Enfin, on parle souvent des régimes spéciaux pour justifier un nivellement par le bas, mais depuis la reforme de 2010 sur les retraites, les cheminots par exemple doivent cotiser comme les salariés du privé, 43 annuités également. De plus, la reforme du ferroviaire de 2018, avec l’arrêt des embauches au « statut » vont mettre fin à la caisse de prévoyance, financée par la cotisation des cheminots au statut.

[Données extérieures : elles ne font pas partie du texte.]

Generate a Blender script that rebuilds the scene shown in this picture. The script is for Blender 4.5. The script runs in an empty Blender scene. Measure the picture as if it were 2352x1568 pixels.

Une bataille idéologique qui vise, comme je l’ai démontré, à opposer les travailleurs, et laisser le patronat et la bourgeoisie tranquilles. Pourtant quand on analyse cette question de près, on s’aperçoit que la somme totale de la fraude fiscale, « l’optimisation » fiscale, la suppression de l’ISF, la réduction Fillon sur les bas salaires, le CICE, ou encore la fraude à la TVA, qui est la fraude fiscale la plus importante en France, couvrent très largement le coût de la retraite ou de la solidarité. Bien au contraire, les intérêts des travailleurs et des classes populaires vont dans le sens de la lutte, pour exiger une taxation directe sur le capital des grandes entreprises et sur les grandes fortunes, pour permettre le financement des retraites, des services publics actuels et pour créer une hausse générale des salaires et l’indexation des pensions et des salaires sur l’inflation.